Abstract
The engineers who manage Mexico City’s vast combined sewer and drainage infrastructures are constantly improvising new ways to cajole water to flow through the crumbling system even as the city sinks due to anthropogenic land subsidence. Their labor to maintain the system amid decades of deferred maintenance and adapt to rapidly changing environmental conditions might be seen as positive acts of care for the present and future. And yet these engineers instead understand their work as a necessary but inadequate response to a condition of state abandonment, manifest in ever-insufficient budgets. Engineers find themselves today treading water in the shadow of fading modernist plans from a mid-20th century period when “solutions” to the city’s persistent flooding – however flawed we now understand them to be – were still imaginable. And their creative work to keep the city (if only every partially) above water makes the breakdown of the drainage system so ordinary that it ceases to galvanize political attention. Paradoxically, by keeping the system running just “well enough,” they make it possible for the government to continue to deny the budgets necessary for the restoration of the system, leading to ever more flooding for the poor. The talk suggests a critical rethinking of the political function of both maintenance and adaptation and asks what we might recover from the modernist dream amid the devastating conjuncture of austerity and anthropogenic environmental change.
Biography
Dean Chahim (PhD, Stanford University) is an anthropologist whose research and teaching broadly trace the interactions between political power, engineering, and the urban environment.
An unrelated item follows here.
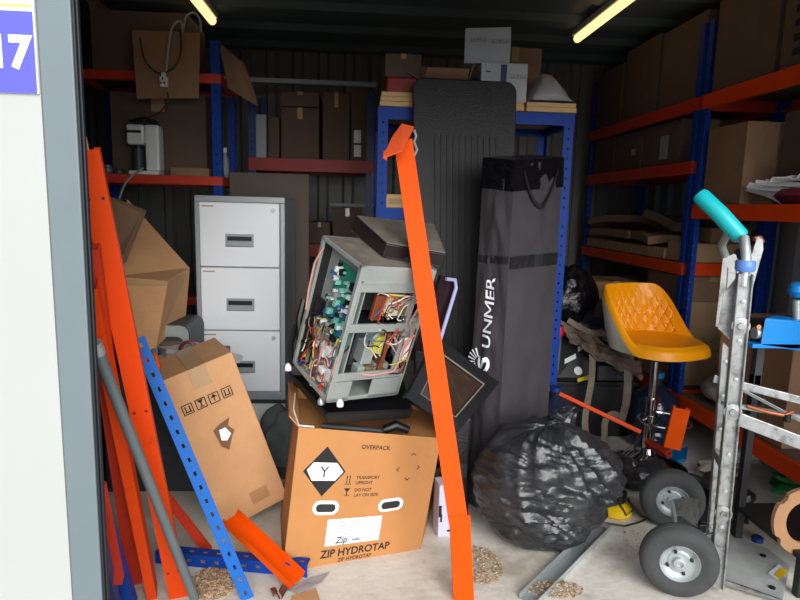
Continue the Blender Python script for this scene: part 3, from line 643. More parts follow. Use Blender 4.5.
# orange channel end
p0 = Z(238, 528, .14); p1 = Z(296, 583, .012)
t = thing('orange_channel', 'short bright orange channel sloping to the floor before the printed carton', 'beam')
x = (p1-p0).normalized(); s = x.cross(V((0, 0, 1))).normalized(); s = s if s.x > 0 else -s; up = s.cross(x); up = up if up.z > 0 else -up
mb = MB()
prof = [(-.035, .022), (-.035, 0), (.035, 0), (.035, .03)]; P0 = [p0-x*.05+s*a+up*b for a, b in prof]; P1 = [p1+s*a+up*b for a, b in prof]
mb.add(P0+P1, [(i, i+1, i+5, i+4) for i in range(3)]); mb.build('channel_body', ORANGEB, t, solid=.003)

# ================================================================= printed carton with appliance
B0, B1 = Z(283, 572), Z(420, 549)
back = V((.10, .40, 0))*1.0
T0 = P(299, 427, 2.06); T1 = P(441, 438, 2.17)
hx = Hex([B0, B1, B1+back, B0+V((-.06, .40, 0)), T0, T1, T1+V((.05, .38, .0)), T0+V((-.05, .42, .01))])
t = thing('cardboard_box', 'orange-brown carton printed ZIP HYDROTAP with a black and white diamond', 'box')
b = MB(); N_ = 10
def face(fn): b.grid(fn, N_, N_)
def bul(u, w): return .004*math.sin(PI*u)*math.sin(PI*w)
nf = (hx.T(.5, 0, .5)-hx.T(.5, 1, .5)).normalized(); nl = (hx.T(0, .5, .5)-hx.T(1, .5, .5)).normalized()
face(lambda u, w: hx.T(u, 0, w)+nf*bul(u, w)); face(lambda u, w: hx.T(0, u, w)+nl*bul(u, w)); face(lambda u, w: hx.T(1, u, w)); face(lambda u, w: hx.T(u, 1, w)); face(lambda u, w: hx.T(u, w, 0)); face(lambda u, w: hx.T(u, w, .93))
b.build('box_body', CARDO, t, solid=.003)
def ff(a, c, off=.003): return hx.T(a, 0, c)+nf*(bul(a, c)+off)
W_ = (B1-B0).length; H_ = (T0-B0).length; asp = .56/.49
mb = MB(); poly(mb, ff, [(.06, .70), (.205, .52), (.35, .70), (.205, .88)]); mb.build('diamond_edge', INK, t)
mb = MB(); d2 = lambda a, c: ff(a, c, .0045)
poly(mb, d2, [(.085, .71), (.125, .765), (.285, .765), (.335, .70), (.285, .635), (.125, .635)]); mb.build('diamond_white_band', PAPER, t)
mb = MB(); text(mb, lambda a, c: ff(a, c, .006), 'Y', .205, .66, .115, asp, bold=.0); mb.build('diamond_letter', INK, t)
mb = MB(); text(mb, ff, 'OVERPACK', .54, .875, .046, asp, bold=.012)
text(mb, ff, 'TRANSPORT', .43, .645, .034, asp, bold=.008, align='LEFT'); text(mb, ff, 'UPRIGHT', .43, .605, .034, asp, bold=.008, align='LEFT')
text(mb, ff, 'DO NOT', .43, .55, .034, asp, bold=.008, align='LEFT'); text(mb, ff, 'LAY ON SIDE', .43, .51, .034, asp, bold=.008, align='LEFT')
quads(mb, ff, [(.365, .615, .37, .66), (.385, .615, .39, .66), (.355, .605, .40, .61)]); poly(mb, ff, [(.362, .66), (.373, .66), (.3675, .675)]); poly(mb, ff, [(.382, .66), (.393, .66), (.3875, .675)])
poly(mb, ff, [(.355, .575), (.40, .575), (.378, .545)]); quads(mb, ff, [(.374, .525, .381, .55), (.36, .52, .396, .525)])
text(mb, ff, 'ZIP HYDROTAP', .50, .058, .082, asp, bold=.022); text(mb, ff, 'ZIP HYDROTAP', .50, .012, .04, asp, bold=.012)
for (a, c, r_) in ((.72, .72, 0), (.87, .74, PI), (.82, .85, -PI/2), (.80, .64, PI/2)):
    q = [(-.012, 0), (.008, .02), (.012, .016), (-.003, 0), (.012, -.016), (.008, -.02)]
    poly(mb, ff, [(a+(u*math.cos(r_)-v*math.sin(r_)), c+(u*math.sin(r_)+v*math.cos(r_))) for u, v in q])
mb.build('black_print', INK, t)
def pill(mb, f, ca_, cc, w, h, rot):
    pts = []
    for k in range(12):
        a = -PI/2+PI*k/11; pts.append((w/2-h/2+h/2*math.cos(a), h/2*math.sin(a)))
    for k in range(12):
        a = PI/2+PI*k/11; pts.append((-w/2+h/2+h/2*math.cos(a), h/2*math.sin(a)))
    poly(mb, f, [(ca_+(x*math.cos(rot)-y*math.sin(rot))/asp, cc+x*math.sin(rot)+y*math.cos(rot)) for x, y in pts])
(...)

Previously trained as an environmental engineer, his work asks both how unjust environmental conditions are produced and sustained through engineering and how engineering practice might be reconfigured to challenge injustice and design for radically different futures. His current book project takes up these concerns through the case of Mexico City’s vast and deeply unequal flood control system. Drawing on both ethnographic and archival research, the book shows how engineering becomes a mode not of mitigating, but governing disasters: of maintaining rule over populations living in increasingly hazardous environments. This project has been funded by the American Council for Learned Societies, the Mellon Foundation, the Social Science Research Council, and the Wenner-Gren Foundation. Prior to NYU, he taught at the University of Texas at El Paso and was a Fellow in the Princeton-Mellon Initiative in Architecture, Urbanism, and the Humanities at Princeton University.